Me despierto. Todavía en la cama miro la hora, es mediodía. No es que sea una rezagada, sólo estoy cansada después de una larga pero a la vez efímera Madrugá sevillana.
Aún siento la emoción vivida hace apenas unas horas y me parece un sueño. Ahora me encuentro a trescientos kilómetros de allí y no me creo que haya pasado tan rápido. Un año entero esperando para ver aparecer por la esquina de la calle Sierpes unas plumas que adivinan a un romano montado a caballo. Los inconfundibles e inigualables sones trianeros inundan la Plaza de San Francisco y en tan solo 5 minutos se encontraba mi Cristo del Compás frente a mis ojos, los que trato de enjugar con mis manos temblorosas. Pero más aún me invade la nostalgia cuando recuerdo a mi Esperanza Capitana pasando por delante de mí a “paso mudá”, tan fugaz como un suspiro por culpa de la condenada lluvia, pidiéndole con la mirada llena de lágrimas que se quede un poco más…
Pero es Viernes Santo, me vuelven los nervios y me pongo en pie de un salto.

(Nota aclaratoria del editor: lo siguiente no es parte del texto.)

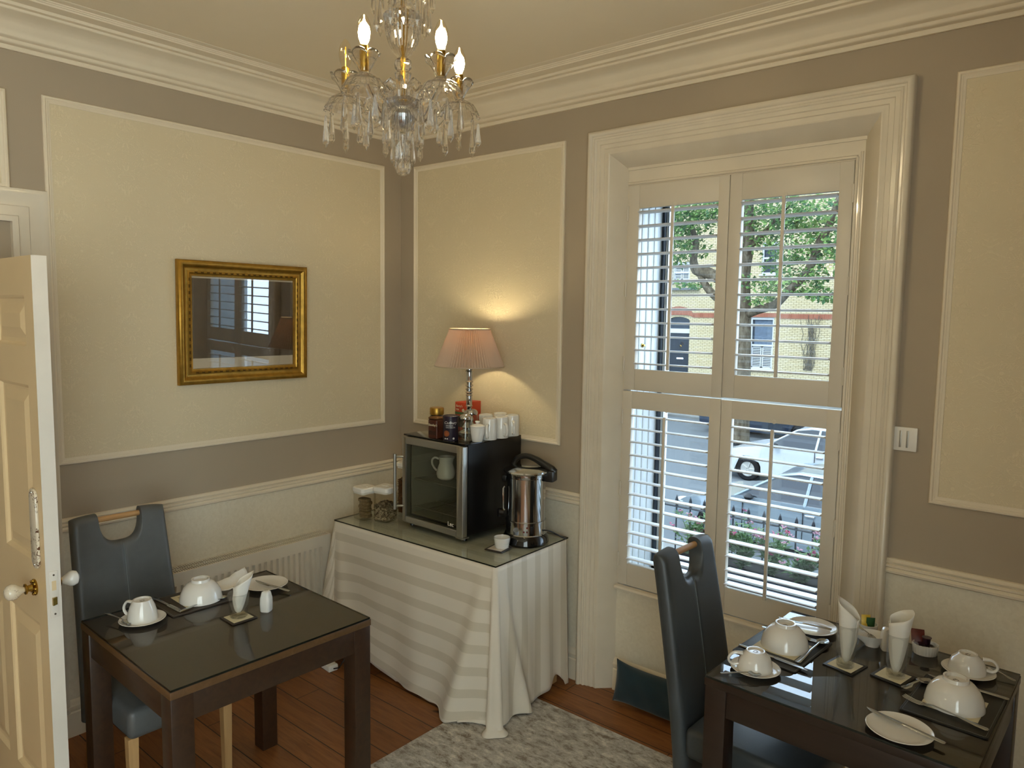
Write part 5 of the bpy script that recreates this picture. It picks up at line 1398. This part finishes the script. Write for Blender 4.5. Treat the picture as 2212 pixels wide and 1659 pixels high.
# cars
tyre = pm('tyre_rubber', '#17181a', .8, var=.1); carglass = pm('car_window_glass', '#1c2731', .06, var=.0, coat=.5); lampm = pm('headlamp_lens', '#e6ecef', .1, var=.05, coat=.5)
redl = pm('tail_lamp_red', '#a3121c', .2); trimb = pm('black_trim', '#1b1d20', .5)
def car(x, y, rz, paint, label, L=4.25, Wd=1.74, hs=1.0, taxi=False):
    """origin: front bumper centre on the road; the car points to local -x"""
    t = thing('car', label, 'car', (x, y, RDZ), rz)
    h = Wd/2
    prof = [(0.02, .30), (0.0, .46), (.04, .62), (.22, .74), (.60, .84), (1.10, .93), (1.30, .97), (3.55, .985), (4.02, .96), (4.20, .86), (4.25, .55), (4.18, .28)]
    prof = [(px*L/4.25, pz*hs) for px, pz in prof]
    def arch(cx):
        return [(cx+.36*math.cos(a), .30+.36*math.sin(a)) for a in [PI*k/10 for k in range(11)]]
    wf, wr_ = .80*L/4.25, 3.42*L/4.25
    poly = prof+[(wr_+.36, .22)]+arch(wr_)+[(wr_-.36, .20), (wf+.36, .20)]+arch(wf)+[(wf-.36, .22)]
    b = MB(); b.prism([(px, pz) for px, pz in poly], -h, h, axis='y')
    bmesh.ops.triangulate(b.bm, faces=[f for f in b.bm.faces if len(f.verts) > 4])
    for v_ in b.bm.verts:
        k = max(0, (.55-v_.co.x)/.55); v_.co.y *= 1-.14*k*k
        if v_.co.z > .7: v_.co.y *= .955
    b.build('body', paint, t, angle=30)
    gb = [(1.22, .95), (1.95, 1.40), (2.30, 1.465), (3.15, 1.45), (3.72, 1.27), (4.02, .95)]
    gb = [(px*L/4.25, pz*hs) for px, pz in gb]
    b = MB(); yb, yt = h*.93, h*.72
    lo_z, hi_z = .95*hs, 1.465*hs
    rows = []
    for sgn in (-1, 1): rows.append([(px, sgn*(yb+(yt-yb)*(pz-lo_z)/(hi_z-lo_z)), pz) for px, pz in gb])
    V = b.grid(rows); b._f(V[0]); b._f(list(reversed(V[1])))
    b.build('cabin_glass', carglass, t, smooth=False)
    b = MB()
    rows = []
    for f in (0, .12, .5, .88, 1):
        rows.append([(px, (-1+2*f)*(yt+.012+(yb-yt)*(1-(pz-lo_z)/(hi_z-lo_z))), pz+.014+.03*math.sin(PI*f)) for px, pz in gb[1:5]])
    b.grid(rows); o = b.build('roof', paint, t, angle=50); sm = o.modifiers.new('thick', 'SOLIDIFY'); sm.thickness = .02
    b = MB()
    def side(px, pz, s_): return (px, s_*(yb+(yt-yb)*(pz-lo_z)/(hi_z-lo_z)+.004), pz)
    for s_ in (-1, 1):
        b.tube([side(*gb[0], s_), side(*gb[1], s_), side(*gb[2], s_), side(*gb[3], s_), side(*gb[4], s_), side(*gb[5], s_)], .028, 6)
        for px in (2.45*L/4.25, 3.35*L/4.25): b.tube([side(px, lo_z, s_), side(px+.05, 1.45*hs, s_)], .030, 6)
    b.build('pillars', paint, t)
    for s_ in (-1, 1):
        for cx in (wf, wr_):
            m = T(cx, s_*(h-.10), .30) @ Rx(PI/2)
            wh = MB().lathe([(.19, -.09), (.27, -.10), (.305, -.07), (.305, .07), (.27, .10), (.19, .09)], 28, m, closed=True).build('tyre', tyre, t)
            b = MB(); b.lathe([(0, -.06), (.19, -.07), (.19, .07), (0, .06)], 24, m)
            for k in range(5): b.box(.03, .18, -.018, .018, -.085, .085, m @ Rz(2*PI*k/5))
            b.build('wheel_rim', M['alu'], wh)
        b = MB(); b.ball(.1, (.20, s_*h*.80, .66*hs), 16, 10, (1.9, .9, .75)); b.build('headlamp', lampm, t)
        b = MB(); b.ball(.08, (L-.06, s_*h*.80, .78*hs), 12, 8, (.8, 1, 1.6)); b.build('tail_lamp', redl, t)
        b = MB(); b.ball(.075, (1.52*L/4.25, s_*(h+.075), 1.0*hs), 14, 8, (1.0, 1.2, .8)); b.tube([(1.55, s_*(h-.06), .96*hs), (1.52, s_*(h+.06), .98*hs)], .02, 6); b.build('door_mirror', trimb, t)
        for px in (2.50, 3.40): MB().box(px*L/4.25-.02, px*L/4.25+.14, s_*(h-.012)-.02, s_*(h-.012)+.02, .80*hs, .835*hs).build('door_handle', M['chrome'], t, bevel=.006)
        b = MB()
        for px in (1.38, 2.44, 3.42): b.box(px*L/4.25, px*L/4.25+.008, s_*(h*.985)-.012, s_*(h*.985)+.012, .34, .93*hs)
        b.build('door_gap', trimb, t)
    return t
silver = pm('silver_blue_car_paint', '#93a3ad', .25, .35, var=.03, coat=.6); white_ = pm('white_car_paint', '#d3dadd', .25, .0, var=.02, coat=.6); navy = pm('dark_blue_car_paint', '#24354a', .25, .2, var=.05, coat=.6); greyc = pm('dark_grey_car_paint', '#3a3f45', .25, .2, coat=.6)
car(-3.15, 10.4, 0, silver, 'silver hatchback parked nearest, just beyond the railing')
car(-4.75, 15.9, 0, white_, 'white car on the far side of the silver hatchback')
car(-8.6, 22.6, 0, navy, 'dark blue car parked across the street, in front of the brick house', 4.6, 1.85, 1.22)
car(-15.6, 22.9, 0, greyc, 'dark grey car across the street, furthest left')

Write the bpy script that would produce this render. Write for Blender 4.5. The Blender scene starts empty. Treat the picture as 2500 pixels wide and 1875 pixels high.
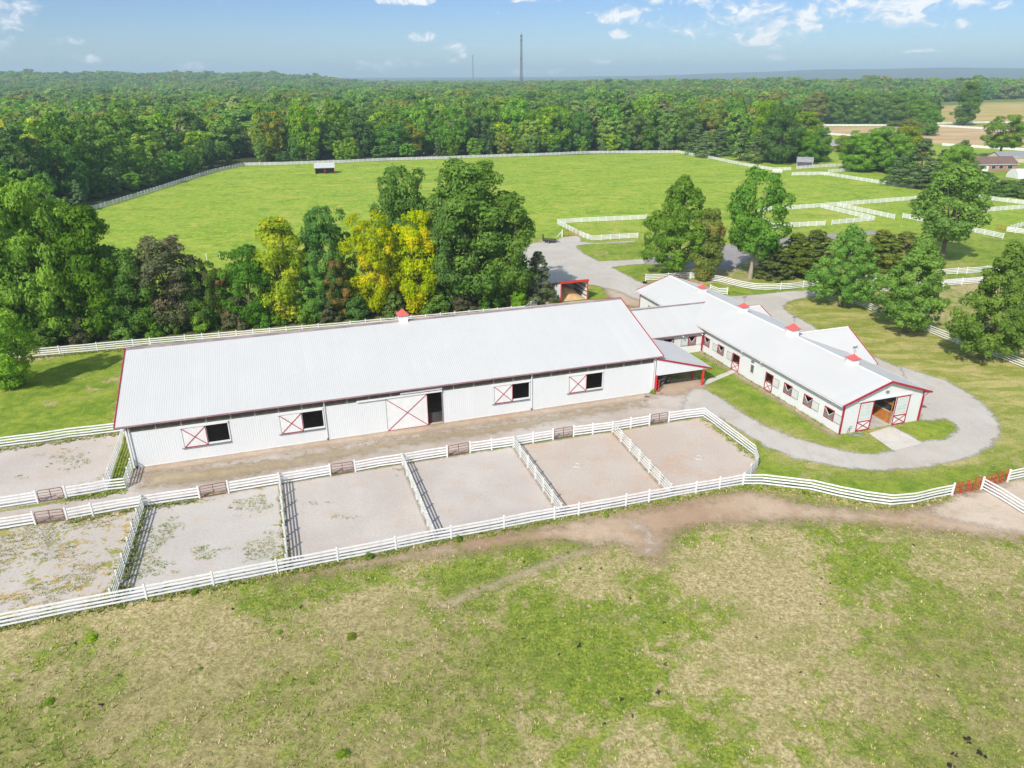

Camino de la peluquería voy en silencio, reviviendo una vez más cada instante de la noche anterior, como si estuviese repasando la lección del profesor, para que nunca se me olvide. Soy incapaz de entablar una conversación coherente con la peluquera, todo son palabras banales ya que mis pensamientos son una mezcolanza de sensaciones por lo ocurrido la noche anterior y por la tarde que me viene por delante.
Cuando llego a casa lo tengo todo preparado encima de la cama. Me pongo mi vestido con cuidado de no destrozar el recogido recién hecho, me calzo los zapatos de tacón negros y sentada junto a mi madre espero impaciente, con mi caja de Juan Foronda en el regazo, a que vengan mi tía y mi abuela a ponerme la mantilla.
Llegó la hora. Me enfundo los guantes de encaje y cojo el farolillo y el rosario, ambos usados por varias generaciones de mujeres de mi familia.
A la llegada a la puerta del templo me encuentro con mis amigas, también ataviadas de luto y dispuestas a vivir, como año tras año, una nueva Estación de Penitencia (a pesar de muchos, que no consideran como tal la participación de la mujer vestida de mantilla). Al contrario que esa misma tarde, parece que sin parar de hablar vamos paliando nuestros nervios, hasta que pasamos al interior de la iglesia para que, parecido a una igualá de costaleros, nos vayan asignando nuestras posiciones.
Y de pronto ahí se encuentra Ella en su Palio, en el umbral del pasillo central, con su cara Dolorosa iluminada por la candelería. Sus ojos prevalecen ante el bullicioso ir y venir de hermanos que se cruzan entre Ella y nosotras, que nos encontramos absortas en el más absoluto silencio, admirando su vehemente mirada.
Suena el himno y yo no puedo más. Le doy las gracias por encontrarme otro año acompañándola detrás de su Hijo, que ya se lo llevan como si fuera un ladrón. Ahí estamos nosotras para aliviarla en su llanto, para ayudarla en su pesaroso caminar, relegando algunos comentarios como el de que el nuestro es sólo un papel estético…
Agarro con fuerza las cuentas de mi rosario, rezando por todos los míos y mi Soledad torreveña, ya no tan sola, comienza a andar.
Cada vez que lo recuerdo se me ponen los vellos de punta, y pensar que sólo faltan sesenta y tantos días no se si me tranquiliza o me pone más nerviosa.
Dicen que la espera es lo más bonito, tiempo de revivir momentos, soñar e imaginar infinitas veces cómo será la próxima Semana Grande, un año entero esperando a que lleguen únicamente siete santos días. Muchos no entienden esa bendita locura tan nuestra e inexplicable que los cofrades tenemos la suerte de vivir año tras año. Y al pensar en esto me invade una enorme felicidad de pertenecer a una pequeña y a la vez grandísima y afortunada comunidad capaz de vivir de forma exclusiva algo tan maravilloso como el amor a Dios.
Y a los que sigan sin entenderlo, incluso a los que critican, que me vuelvan a preguntar por qué soy cofrade, que se lo vuelvo a contar.